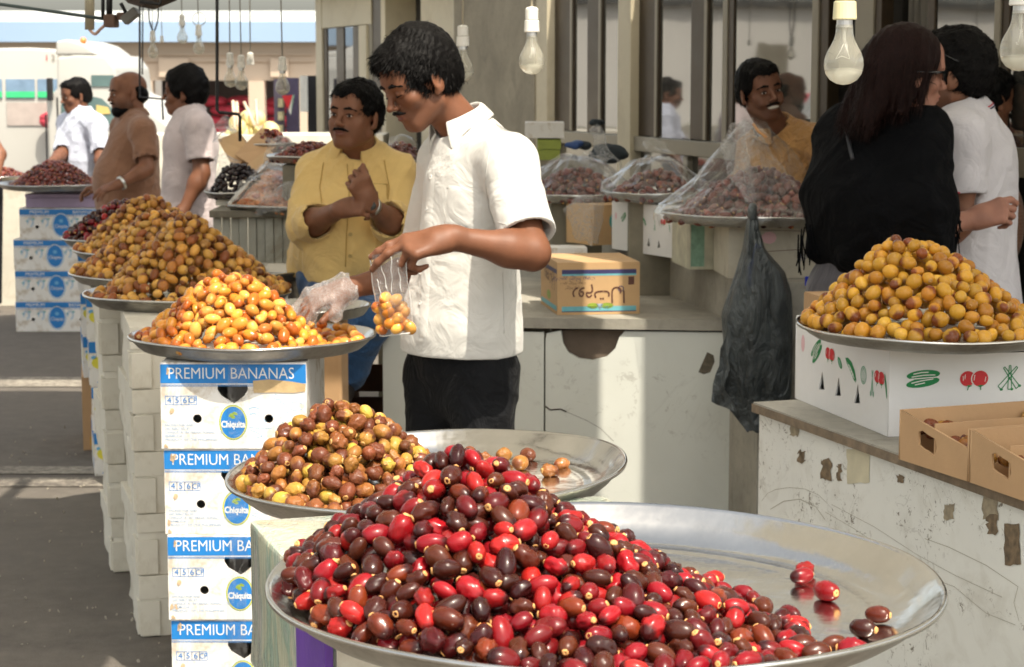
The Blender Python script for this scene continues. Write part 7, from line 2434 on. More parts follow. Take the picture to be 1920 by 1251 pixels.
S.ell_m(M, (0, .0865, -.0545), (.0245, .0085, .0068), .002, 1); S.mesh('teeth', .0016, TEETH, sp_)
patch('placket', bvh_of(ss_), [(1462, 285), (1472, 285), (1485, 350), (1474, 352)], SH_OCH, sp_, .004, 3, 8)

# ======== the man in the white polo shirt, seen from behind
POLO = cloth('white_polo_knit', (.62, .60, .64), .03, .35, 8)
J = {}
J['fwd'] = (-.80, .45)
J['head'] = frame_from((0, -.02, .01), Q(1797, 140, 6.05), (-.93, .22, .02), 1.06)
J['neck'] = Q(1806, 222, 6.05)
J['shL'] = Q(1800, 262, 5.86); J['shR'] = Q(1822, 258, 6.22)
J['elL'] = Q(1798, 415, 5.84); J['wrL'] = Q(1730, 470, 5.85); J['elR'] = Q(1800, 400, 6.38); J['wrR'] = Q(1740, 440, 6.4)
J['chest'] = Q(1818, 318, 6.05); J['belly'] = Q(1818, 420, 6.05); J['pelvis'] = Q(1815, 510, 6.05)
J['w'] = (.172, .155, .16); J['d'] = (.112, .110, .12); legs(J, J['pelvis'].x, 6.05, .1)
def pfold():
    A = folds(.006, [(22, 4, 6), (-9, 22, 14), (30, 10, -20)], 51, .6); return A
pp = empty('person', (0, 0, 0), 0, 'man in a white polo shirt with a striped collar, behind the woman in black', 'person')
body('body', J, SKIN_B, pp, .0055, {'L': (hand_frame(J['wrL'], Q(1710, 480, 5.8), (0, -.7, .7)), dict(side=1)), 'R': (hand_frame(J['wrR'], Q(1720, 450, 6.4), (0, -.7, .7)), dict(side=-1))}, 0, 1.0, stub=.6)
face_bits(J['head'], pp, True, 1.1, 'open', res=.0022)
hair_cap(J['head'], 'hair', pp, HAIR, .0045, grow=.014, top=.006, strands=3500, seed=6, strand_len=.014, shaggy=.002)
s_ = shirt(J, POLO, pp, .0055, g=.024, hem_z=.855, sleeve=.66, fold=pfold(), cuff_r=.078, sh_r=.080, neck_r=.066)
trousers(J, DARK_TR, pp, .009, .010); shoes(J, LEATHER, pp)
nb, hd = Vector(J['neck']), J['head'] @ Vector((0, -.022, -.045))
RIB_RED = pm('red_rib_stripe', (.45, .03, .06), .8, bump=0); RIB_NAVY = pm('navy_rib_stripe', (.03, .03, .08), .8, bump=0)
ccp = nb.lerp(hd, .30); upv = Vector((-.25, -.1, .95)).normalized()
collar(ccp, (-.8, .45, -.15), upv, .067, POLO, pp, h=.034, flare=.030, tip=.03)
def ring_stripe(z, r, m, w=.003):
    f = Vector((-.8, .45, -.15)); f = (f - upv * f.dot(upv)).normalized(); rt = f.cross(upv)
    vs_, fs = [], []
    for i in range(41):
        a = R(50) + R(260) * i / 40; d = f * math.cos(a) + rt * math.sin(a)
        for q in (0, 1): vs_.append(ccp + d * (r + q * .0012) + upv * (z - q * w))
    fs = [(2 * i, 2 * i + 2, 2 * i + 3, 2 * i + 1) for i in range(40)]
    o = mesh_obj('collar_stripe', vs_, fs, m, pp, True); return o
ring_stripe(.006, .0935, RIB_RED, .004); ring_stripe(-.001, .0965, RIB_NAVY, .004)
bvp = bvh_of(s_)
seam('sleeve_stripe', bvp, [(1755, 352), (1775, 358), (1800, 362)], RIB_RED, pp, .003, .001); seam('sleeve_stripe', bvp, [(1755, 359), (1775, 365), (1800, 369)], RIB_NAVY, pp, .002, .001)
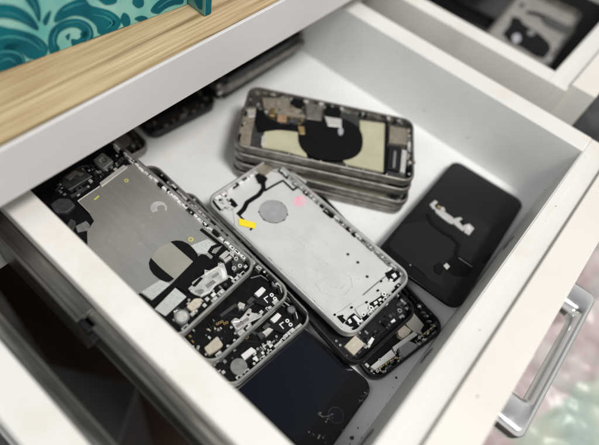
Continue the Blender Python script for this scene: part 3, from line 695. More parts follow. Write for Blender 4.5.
:::
GOAL: Retype everything in the material word for word, minus pictures.

RESULT FOR THIS EXERCISE:
The Blender Python script for this scene continues. Write part 7, from line 2434 on. More parts follow. Take the picture to be 1920 by 1251 pixels.
S.ell_m(M, (0, .0865, -.0545), (.0245, .0085, .0068), .002, 1); S.mesh('teeth', .0016, TEETH, sp_)
patch('placket', bvh_of(ss_), [(1462, 285), (1472, 285), (1485, 350), (1474, 352)], SH_OCH, sp_, .004, 3, 8)

# ======== the man in the white polo shirt, seen from behind
POLO = cloth('white_polo_knit', (.62, .60, .64), .03, .35, 8)
J = {}
J['fwd'] = (-.80, .45)
J['head'] = frame_from((0, -.02, .01), Q(1797, 140, 6.05), (-.93, .22, .02), 1.06)
J['neck'] = Q(1806, 222, 6.05)
J['shL'] = Q(1800, 262, 5.86); J['shR'] = Q(1822, 258, 6.22)
J['elL'] = Q(1798, 415, 5.84); J['wrL'] = Q(1730, 470, 5.85); J['elR'] = Q(1800, 400, 6.38); J['wrR'] = Q(1740, 440, 6.4)
J['chest'] = Q(1818, 318, 6.05); J['belly'] = Q(1818, 420, 6.05); J['pelvis'] = Q(1815, 510, 6.05)
J['w'] = (.172, .155, .16); J['d'] = (.112, .110, .12); legs(J, J['pelvis'].x, 6.05, .1)
def pfold():
    A = folds(.006, [(22, 4, 6), (-9, 22, 14), (30, 10, -20)], 51, .6); return A
pp = empty('person', (0, 0, 0), 0, 'man in a white polo shirt with a striped collar, behind the woman in black', 'person')
body('body', J, SKIN_B, pp, .0055, {'L': (hand_frame(J['wrL'], Q(1710, 480, 5.8), (0, -.7, .7)), dict(side=1)), 'R': (hand_frame(J['wrR'], Q(1720, 450, 6.4), (0, -.7, .7)), dict(side=-1))}, 0, 1.0, stub=.6)
face_bits(J['head'], pp, True, 1.1, 'open', res=.0022)
hair_cap(J['head'], 'hair', pp, HAIR, .0045, grow=.014, top=.006, strands=3500, seed=6, strand_len=.014, shaggy=.002)
s_ = shirt(J, POLO, pp, .0055, g=.024, hem_z=.855, sleeve=.66, fold=pfold(), cuff_r=.078, sh_r=.080, neck_r=.066)
trousers(J, DARK_TR, pp, .009, .010); shoes(J, LEATHER, pp)
nb, hd = Vector(J['neck']), J['head'] @ Vector((0, -.022, -.045))
RIB_RED = pm('red_rib_stripe', (.45, .03, .06), .8, bump=0); RIB_NAVY = pm('navy_rib_stripe', (.03, .03, .08), .8, bump=0)
ccp = nb.lerp(hd, .30); upv = Vector((-.25, -.1, .95)).normalized()
collar(ccp, (-.8, .45, -.15), upv, .067, POLO, pp, h=.034, flare=.030, tip=.03)
def ring_stripe(z, r, m, w=.003):
    f = Vector((-.8, .45, -.15)); f = (f - upv * f.dot(upv)).normalized(); rt = f.cross(upv)
    vs_, fs = [], []
    for i in range(41):
        a = R(50) + R(260) * i / 40; d = f * math.cos(a) + rt * math.sin(a)
        for q in (0, 1): vs_.append(ccp + d * (r + q * .0012) + upv * (z - q * w))
    fs = [(2 * i, 2 * i + 2, 2 * i + 3, 2 * i + 1) for i in range(40)]
    o = mesh_obj('collar_stripe', vs_, fs, m, pp, True); return o
ring_stripe(.006, .0935, RIB_RED, .004); ring_stripe(-.001, .0965, RIB_NAVY, .004)
bvp = bvh_of(s_)
seam('sleeve_stripe', bvp, [(1755, 352), (1775, 358), (1800, 362)], RIB_RED, pp, .003, .001); seam('sleeve_stripe', bvp, [(1755, 359), (1775, 365), (1800, 369)], RIB_NAVY, pp, .002, .001)
Continue the Blender Python script for this scene: part 3, from line 695. More parts follow. Write for Blender 4.5.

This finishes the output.